Oh. The real-ness of this is staggering.

Not long afterward, the boss calls a meeting to discuss the importance of showing up for your shift (Is this meeting material? Isn't this the entire premise of having a job?) and calling if you can't make it to work and the tattooed shift-skipper says in his one-on-one interview: "Way to call me out, dude!"

Yeah. I'm pretty sure that's what he was doing. He was definitely calling you out.

Then later, "I love you, Cancun, but I hate this job!" Well, Cancun loves ya too, buddy. Cancun and booty-shakin'-whores. They both love you.

Ugh. I can't.

Besides. Nobody lives in fucking Cancun. This is just gratuituos and nonsensical.

And, finally, a letter.

Dear MTV,

Are you that desperate? This should be called "The Train Wreck."

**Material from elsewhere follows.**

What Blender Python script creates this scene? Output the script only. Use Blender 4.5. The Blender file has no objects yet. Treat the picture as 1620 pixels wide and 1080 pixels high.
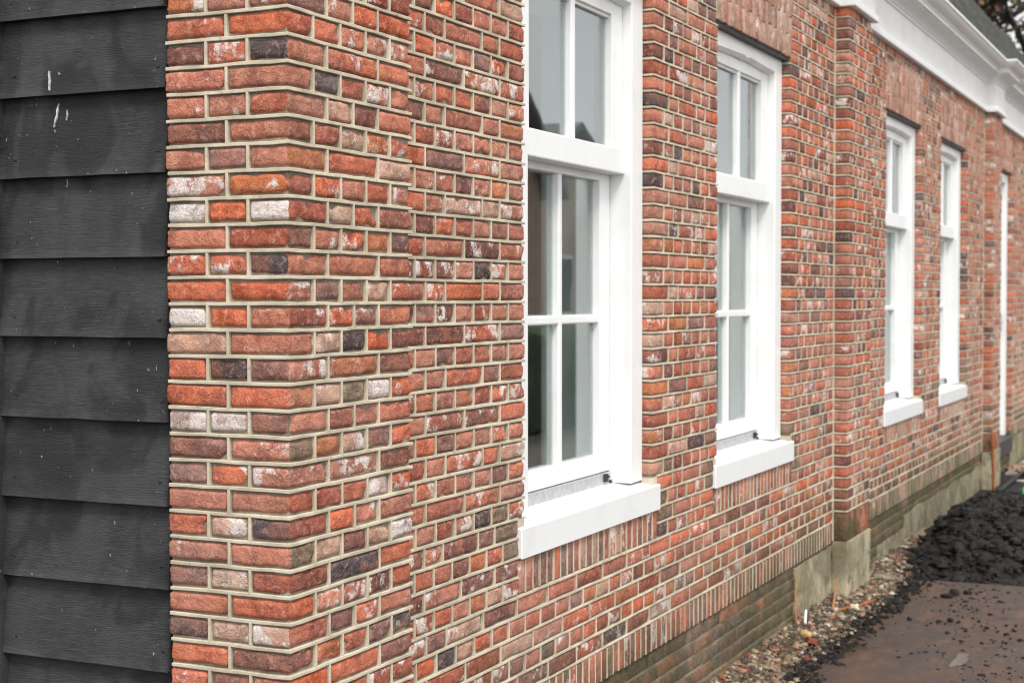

Your characters learn completely unrelatable life lessons like how to hold down a ridiculously easy job, how not to make out with their hot, sexy roommates while their significant others are hundreds of miles away, pining away while they film a booze-drenched reality show in Cancun. Calling them every night and saying "Baby, I love you" six hundred times might be enough. We'll see.


Thanks for my dose of self-worth tonight, MTV.